De hoy no pasa. Quizás de mañana. Puede que otra semanita más... Manolo Jiménez se dio un plazo de "4 o 5 días" hace ya nueve para comunicar si sigue o no al frente del Real Zaragoza y, por el momento, el optimismo que embargaba sus palabras en su última rueda de prensa se ha truncado en incertidumbre y desasosiego para el zaragocismo, que contempla cómo pasa el tiempo y el entrenador elegido por clamor popular para pilotar un proyecto de hipotético futuro se aleja de La Romareda.

De esta espera se deduce lo de siempre: el reloj que marca las horas y las decisiones brilla fijo en la muñeca de Agapito Iglesias. Ni héroes ni entrenadores mitológicos ni leyendas del pasado zaragocista. El presidente trata a todo el mundo por el mismo rasero, primero hipnotizando a la víctima con su perfil de hombre campechano para después despertarla de un garrotazo sobre el pliego de sus condiciones. En el fondo, es un coleccionista de títeres y guiñoles.
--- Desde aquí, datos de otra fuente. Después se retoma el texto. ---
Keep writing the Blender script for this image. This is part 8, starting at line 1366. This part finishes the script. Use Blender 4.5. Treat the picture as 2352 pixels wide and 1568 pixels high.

Jiménez no quiere formar parte de ese teatro ambulante del empresario. En sus cinco meses en el equipo, el técnico lo ha rociado todo con su carácter preciso y directo con el futbolista y la afición, pero Agapito ha decidido tensar la cuerda de sus intereses y no los del club en la negociación.

Este pulso no traerá ya nada bueno. Si al final ambas partes llegan a un acuerdo, la inútil y absurda tensión provocada por el máximo accionista dejará una herida en las relaciones, la misma por la que se desengraron otros entrenadores, y Jiménez, pese al aval de su integridad, quedará bajo sospecha de haber aceptado alguna de las ambiguas cláusulas del dueño.

Siga o no el icono de la salvación, algo se ha roto. La única continuidad segura es la de Agapito, lo que implica episodios tan surrealastas como este que ya no sorprenden a casi nadie, pero que irritan porque supone otra manifestación de burla hacia el club, la hinchada y profesionales como Jiménez. El futuro no existe en este imperio de la desfachatez.